> [Given exercise] Take the lines from the one with "Write the bpy" through the one with "COL = S.collection", both ends kept, and reproduce them exactly without the pictures.

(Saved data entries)
_ _ _
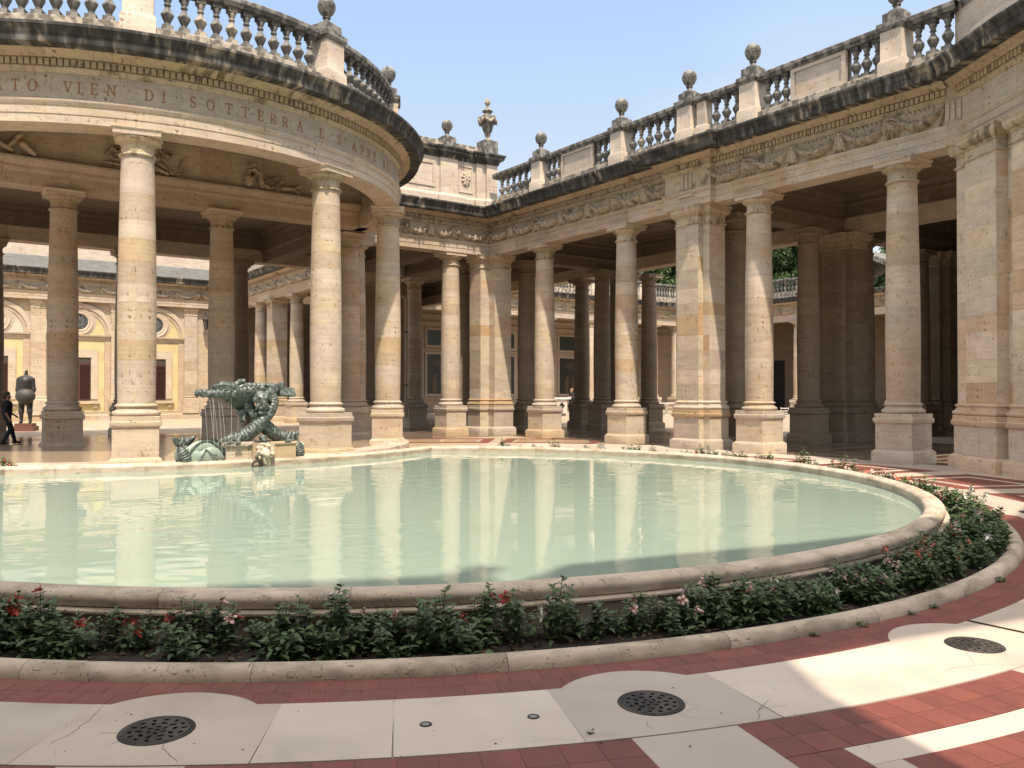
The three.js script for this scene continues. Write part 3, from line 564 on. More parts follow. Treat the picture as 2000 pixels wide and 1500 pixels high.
  part('garland', merge(ga), M.greyPale, U);
  part('lid', lathe([[.20, 1.29], [.17, 1.33], [.10, 1.37], [.07, 1.42], [.05, 1.46], [.045, 1.5], [.09, 1.54], [.12, 1.60], [.11, 1.68], [.06, 1.76], [.015, 1.82], [0, 1.83]], 20), M.greyPale, U);
}
// ================================================================ round portico
const RC = [-13.6, 2.26], RR = 6.89;
{
  const B = thing('round_portico', 'semicircular travertine portico with an inscribed frieze and balustrade above the fountain', 'portico', CO, CT);
  const onC = (a, r = RR) => [RC[0] + r * Math.cos(rad(a)), RC[1] + r * Math.sin(rad(a))];
  for (const a of [-9.06, 28.43, 65.92, 103.41, 140.9, 178.4]) { const [x, z] = onC(a); addColumn(B, x, z, rad(90 - a), 0); }
  for (const x of [RC[0] - 2.13, RC[0] + 2.13]) addColumn(B, x, RC[1], 0, 0);
  const P = arcPath(RC[0], RC[1], RR, 196, -17, 150);
  entablature(B, P, 0, P.len, 501, { len: 1.9, friezeMats: [stoneM(.44, .37, .285), stoneM(.46, .385, .30), stoneM(.43, .365, .275)] });
  // inside: curved inner face, flat ceiling, straight rear beam with carved panels
  blocks(P, 0, P.len, 3, (a, b) => part('inner_frieze', sweep([[-.33, 7.655], [-.38, 7.66], [-.39, 7.7], [-.33, 7.73], [-.33, 8.2], [-.36, 8.22], [-.36, 8.36], [-.44, 8.40], [-.5, 8.5], [-.56, 8.55], [-.62, 8.9]], P.sub(a, b)), M.vault[0], B), rngOf(5));
  { const d = []; for (let s = .1; s < P.len; s += .15) { const q = P.at(s); d.push(bx(.085, .11, .07).rotateY(Math.atan2(q.nx, q.nz)).translate(q.x - q.nx * .385, 8.29, q.z - q.nz * .385)); } part('inner_dentils', merge(d), M.vault[1], B, true); }
  const disc = (r, y, m, n) => { const sh = new THREE.Shape(); for (let i = 0; i <= 90; i++) { const a = rad(-9 + 198 * i / 90); sh.lineTo(r * Math.cos(a), r * Math.sin(a)); } const g = new THREE.ExtrudeGeometry(sh, { depth: .09, bevelEnabled: false }); g.rotateX(Math.PI / 2); g.translate(RC[0], y, RC[1]); return part(n, g, m, B); };
  disc(6.6, 8.98, M.vault[0], 'ceiling'); disc(6.95, 9.08, M.grey, 'terrace');
  const bp = new Path([[RC[0] - 6.9, RC[1]], [RC[0] + 6.9, RC[1]]]);
  blocks(bp, 0, bp.len, 2.4, (a, b) => part('rear_beam_block', sweep([[-.33, 8.9], [-.33, 7.15], [.33, 7.15], [.33, 7.33], [.345, 7.335], [.345, 7.5], [.36, 7.51], [.38, 7.56], [.40, 7.58], [.40, 7.66], [.46, 7.70], [.52, 7.78], [.54, 7.80], [.54, 7.86], [.33, 7.88]], bp.sub(a, b)), stoneAt(rngOf(Math.round(a * 7))), B), rngOf(9));
  blocks(bp, 0, bp.len, 1.15, (a, b) => part('wall_panel', sweep([[.30, 7.88], [.33, 7.885], [.33, 8.90]], bp.sub(a, b)), pick([M.stones[2], M.stones[1], M.stones[0]], rngOf(Math.round(a * 31))), B), rngOf(10));
  // carved figures: a reclining figure by a shell, a child with a jar and fish, scrolling leaves
  const fig1 = [[-.1, .22, .02, .30, .075, .07, .10], [.08, .33, .08, .33, .075, .075, .12], [-.02, .2, -.35, .02, .10, .085, .12], [-.35, .02, -.12, -.12, .085, .06, .12], [-.12, -.12, .28, -.3, .06, .035, .10], [-.3, .0, .02, -.02, .075, .06, .10], [.02, -.02, .38, -.28, .055, .035, .08], [.1, .25, .26, .12, .045, .035, .09], [.26, .12, .4, .18, .035, .03, .08], ...curl(-.75, .02, .20, .03, 0, 1.6, .05, .03), [-.55, .05, -.3, .1, .05, .06, .09], [-.98, -.2, -.7, -.22, .03, .05, .05], [-1.05, -.3, -.4, -.3, .02, .04, .04], ...curl(.62, -.2, .1, .02, 3, -1.2, .03, .02), [.5, -.33, .85, -.33, .03, .02, .04], [.55, -.1, .62, .08, .035, .05, .06], [.45, -.3, 1.0, -.34, .02, .02, .03]];
  for (let k = 0; k < 9; k++) { const a = k / 9 * 6.28; fig1.push([.09 + .075 * Math.cos(a), .37 + .06 * Math.sin(a), .09 + .1 * Math.cos(a), .37 + .08 * Math.sin(a), .03, .025, .12]); }
  const fig2 = [[-.35, -.1, -.35, -.22, .13, .10, .13], [-.35, .05, -.35, .05, .06, .06, .08], [-.25, .14, -.1, .02, .06, .075, .12], [-.26, .25, -.26, .25, .07, .07, .12], [-.1, .02, -.05, -.2, .075, .06, .11], [-.05, -.2, .12, -.26, .05, .04, .09], [-.2, .1, -.36, .1, .035, .03, .1], ...curl(.33, -.05, .12, .02, 3.14, -1.4, .03, .02), [.1, -.28, .3, -.2, .03, .03, .06], [.5, -.22, .75, -.2, .07, .05, .09], [.72, -.2, .9, -.1, .03, .05, .06], [.72, -.2, .9, -.3, .03, .05, .06], [.85, -.33, 1.1, -.35, .025, .015, .04], [-.6, -.34, .2, -.34, .02, .02, .03]];
  const fig3 = [...curl(-.4, .05, .22, .04, 1, 1.5, .05, .035), [-.2, -.05, .15, -.25, .07, .06, .1], [.1, -.2, .3, .1, .06, .07, .1], [.3, .1, .45, .3, .05, .05, .09], [-.7, -.1, -.4, -.25, .06, .05, .08], [.35, -.1, .55, -.28, .09, .07, .11], [-.8, -.33, .7, -.34, .02, .02, .03], [-.1, .1, .1, .2, .05, .04, .08]];
  { const r = rngOf(55); for (const [f, n] of [[fig1, 40], [fig2, 26], [fig3, 30]]) for (let k = 0; k < n; k++) { const s = f[Math.floor(r() * 14)], q = r(), x = s[0] + (s[2] - s[0]) * q + rr(-.05, .05, r), y = s[1] + (s[3] - s[1]) * q + rr(-.05, .05, r); f.push([x, y, x + rr(-.08, .08, r), y - rr(.02, .08, r), .016, .010, (s[6] || .06) + .03]); } }
  const G = [[fig1, 3.2, .8, .1], [fig2, 3.0, .8, 3.25], [fig3, 2.6, .8, -3.6]];
  for (const [st, w, h, dx] of G) { const m = part('carved_relief', reliefGeo(w, h, st, 220, 66, .012, 3), M.stones[2], B); m.position.set(RC[0] + dx, 8.30, RC[1] + .333); m.scale.set(1.3, 1.2, 2.4); }
  // inscription cut into the frieze, letter by letter
  const font = await new FontLoader().loadAsync('fonts/droid/droid_serif_regular.typeface.json');
  const ins = grp('inscription', B), RF = RR + .331;
  const T = ['A', 124.5, 'T', 121.7, 'O', 119.1, 'V', 113.8, 'I', 112.1, 'E', 109.9, 'N', 107.3, '·', 104.6, 'D', 101.7, 'I', 99.4, '·', 97.4, 'S', 94.8, 'O', 91.9, 'T', 88.8, 'T', 85.9, 'E', 83.1, 'R', 80.6, 'R', 78.2, 'A', 75.0, '·', 72.6, 'E', 69.9, '·', 67.3, 'S', 65.2, "'", 63.3, 'A', 60.4, 'P', 57.6, 'R', 55.0, 'E', 52.4, '·', 50.2, 'A', 47.4, 'L', 44.6];
  for (let i = 0; i < T.length; i += 2) {
    const g = T[i] === '·' ? new THREE.CylinderGeometry(.026, .026, .012, 4).rotateX(Math.PI / 2).translate(0, .14, 0) : new TextGeometry(T[i], { font, size: .215, depth: .012, curveSegments: 6, bevelEnabled: false });
    g.computeBoundingBox(); g.translate(-(g.boundingBox.min.x + g.boundingBox.max.x) / 2, 0, -.006); g.scale(.92, 1.1, 1);
    const m = part('letter', g, M.letter, ins), a = T[i + 1], [x, z] = onC(a, RF); m.position.set(x, 7.77, z); m.rotation.y = rad(90 - a);
  }
  // balustrade
  const BP = arcPath(RC[0], RC[1], RR, 192, -12, 140), sa = a => (192 - a) / 204 * BP.len;
  rails(B, BP, 0, BP.len, rngOf(511), 1.5);
  const peds = [-9.06, 28.43, 65.92, 103.41, 140.9, 178.4];
  for (const a of peds) { const [x, z] = onC(a); pedestal(B, x, z, rad(90 - a), { half: .30 }); }
  for (let i = 0; i < peds.length - 1; i++) balRun(B, BP, sa(peds[i + 1] - 3.3), sa(peds[i] + 3.3), 11);
  // raised floor of the portico
  const step = arcPath(RC[0], RC[1], 7.53, 200, -16, 60);
  blocks(step, 0, step.len, 1.6, (a, b) => part('step_stone', sweep([[0, 0], [0, .2], [-.015, .215], [-.7, .215]], step.sub(a, b)), pick(M.coping, R), B), rngOf(14));
  const fs = new THREE.Shape(); for (let i = 0; i <= 80; i++) { const a = rad(-19.9 + 219.8 * i / 80); fs.lineTo(6.85 * Math.cos(a), 6.85 * Math.sin(a)); }
  const fg = new THREE.ShapeGeometry(fs); fg.rotateX(Math.PI / 2); fg.translate(RC[0], .212, RC[1]); part('portico_floor', fg, M.portico, B);
}
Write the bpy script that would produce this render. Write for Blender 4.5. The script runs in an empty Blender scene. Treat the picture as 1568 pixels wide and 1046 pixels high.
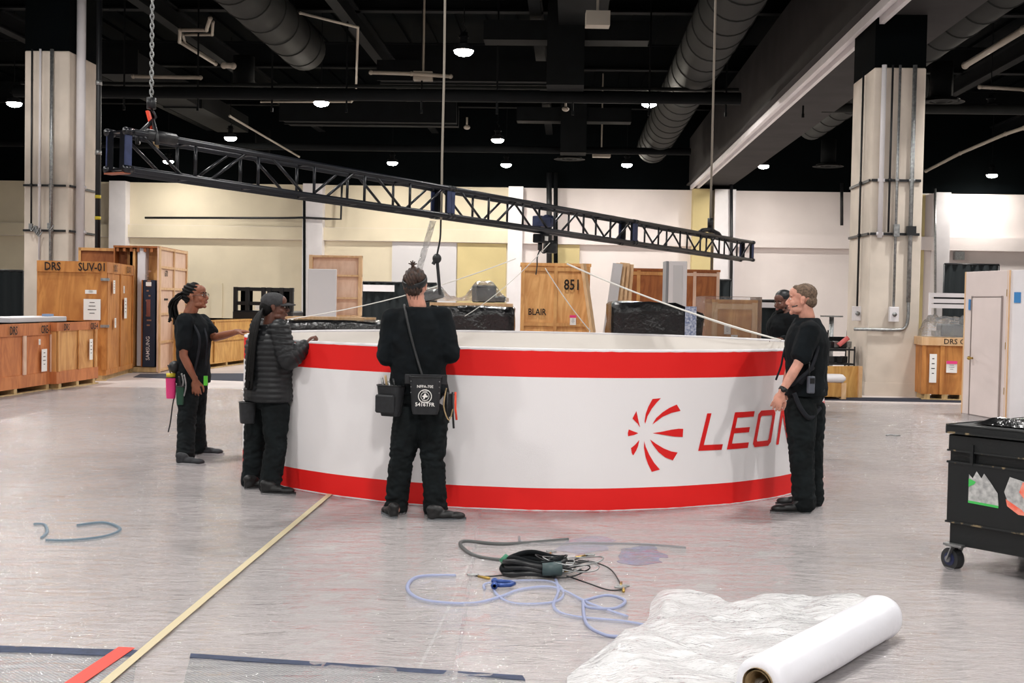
import bpy, bmesh, math, random
from mathutils import Vector, Matrix, noise
PI = math.pi
V = Vector
random.seed(7)
S = bpy.context.scene
COL = S.collection

# ------------------------------------------------------------------ camera
F = 1850.0
EYE = V((0, 0, 1.56))
cam = bpy.data.cameras.new('camera'); cam.sensor_width = 36; cam.lens = 36*F/1568
cam.clip_start = .05; cam.clip_end = 300
camo = bpy.data.objects.new('camera', cam); COL.objects.link(camo)
RM = Matrix.Rotation(PI/2-math.radians(1.83), 3, 'X') @ Matrix.Rotation(math.radians(1.05), 3, 'Z')
camo.matrix_world = Matrix.Translation(EYE) @ RM.to_4x4()
S.camera = camo
S.view_settings.view_transform = 'Standard'; S.view_settings.look = 'None'
S.view_settings.gamma = 1; S.view_settings.use_curve_mapping = False
S.view_settings.exposure = 0.22
LAMP_W = 330.0

w = bpy.data.worlds.new('world'); S.world = w; w.use_nodes = True
w.node_tree.nodes['Background'].inputs[0].default_value = (.8, .85, 1, 1)
w.node_tree.nodes['Background'].inputs[1].default_value = 0.03

def ray(px, py):
    return RM @ V(((px-784)/F, -(py-523)/F, -1))
def P(px, py, Y):            # point on a sight line at a given distance
    d = ray(px, py); return EYE + d*(Y/d.y)
def G(px, py, z=0.0):        # point where a sight line meets a level
    d = ray(px, py); return EYE + d*((z-EYE.z)/d.z)
def ZH(px, py, Y): return P(px, py, Y).z

YAW = math.atan2(86, F)      # the hall is turned slightly against the view
CA, SA = math.cos(YAW), math.sin(YAW)
def B(u, v, z=0.0): return V((u*CA+v*SA, -u*SA+v*CA, z))

# ------------------------------------------------------------------ materials
def lin(c):
    c /= 255.0
    return c/12.92 if c <= .04045 else ((c+.055)/1.055)**2.4
def rgb(c): return (lin(c[0]), lin(c[1]), lin(c[2]), 1)
MATS = {}
def mat(name, c, rough=.6, metal=0.0, var=.0, vs=8.0, bump=0.0, bs=40.0, stretch=(1,1,1), c2=None, spec=.5, emit=None, alpha=None, sheen=0, coat=0):
    if name in MATS: return MATS[name]
    m = bpy.data.materials.new(name); m.use_nodes = True
    nt = m.node_tree; N = nt.nodes; L = nt.links
    b = N['Principled BSDF']
    b.inputs['Base Color'].default_value = rgb(c)
    b.inputs['Roughness'].default_value = rough; b.inputs['Metallic'].default_value = metal
    b.inputs['Specular IOR Level'].default_value = spec
    if coat: b.inputs['Coat Weight'].default_value = coat
    if sheen: b.inputs['Sheen Weight'].default_value = sheen
    tc = N.new('ShaderNodeTexCoord'); mp = N.new('ShaderNodeMapping'); mp.inputs['Scale'].default_value = stretch
    L.new(tc.outputs['Object'], mp.inputs[0])
    if var or c2:
        n = N.new('ShaderNodeTexNoise'); n.inputs['Scale'].default_value = vs; n.inputs['Detail'].default_value = 5
        L.new(mp.outputs[0], n.inputs[0])
        r = N.new('ShaderNodeValToRGB'); r.color_ramp.elements[0].position = .35; r.color_ramp.elements[1].position = .65
        c2 = c2 or tuple(max(0, x*(1-var)) for x in c)
        r.color_ramp.elements[0].color = rgb(c2); r.color_ramp.elements[1].color = rgb(c)
        L.new(n.outputs[0], r.inputs[0]); L.new(r.outputs[0], b.inputs['Base Color'])
    if bump:
        n2 = N.new('ShaderNodeTexNoise'); n2.inputs['Scale'].default_value = bs; n2.inputs['Detail'].default_value = 4
        L.new(mp.outputs[0], n2.inputs[0])
        bp = N.new('ShaderNodeBump'); bp.inputs['Strength'].default_value = 1; bp.inputs['Distance'].default_value = bump
        L.new(n2.outputs[0], bp.inputs['Height']); L.new(bp.outputs[0], b.inputs['Normal'])
    if emit:
        b.inputs['Emission Color'].default_value = rgb(c); b.inputs['Emission Strength'].default_value = emit
    if alpha is not None: b.inputs['Alpha'].default_value = alpha
    MATS[name] = m; return m

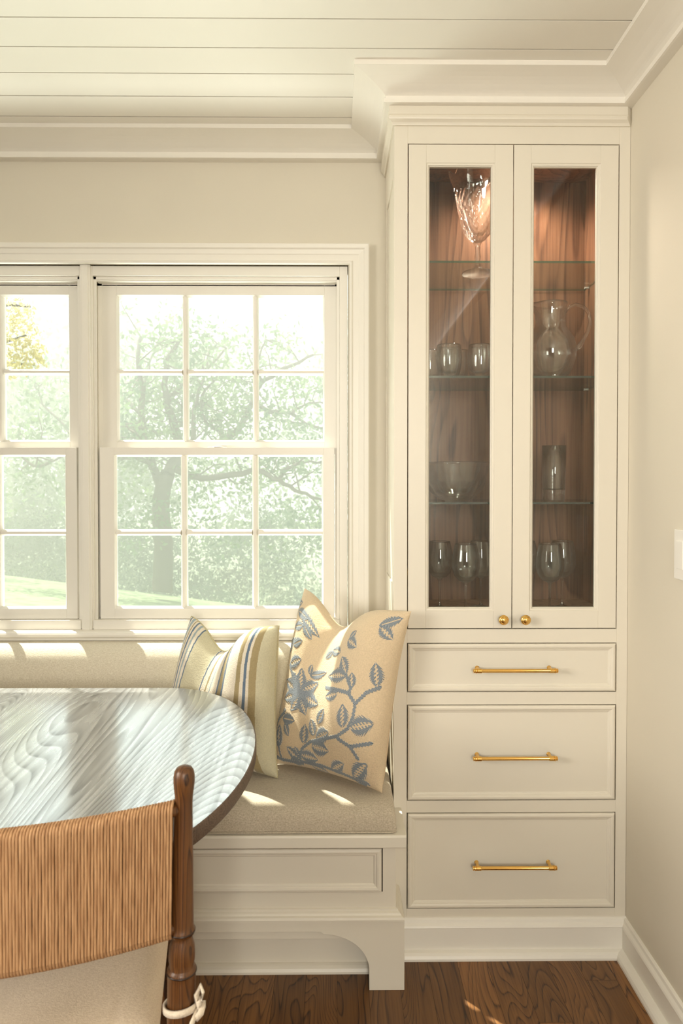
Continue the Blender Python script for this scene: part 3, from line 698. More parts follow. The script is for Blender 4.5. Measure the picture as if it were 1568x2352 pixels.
_ _ _
> [Task answer]
Write the bpy script that would produce this render. Write for Blender 4.5. The script runs in an empty Blender scene. Treat the picture as 1568 pixels wide and 1046 pixels high.
import bpy, bmesh, math, random
from mathutils import Vector, Matrix, noise
PI = math.pi
V = Vector
random.seed(7)
S = bpy.context.scene
COL = S.collection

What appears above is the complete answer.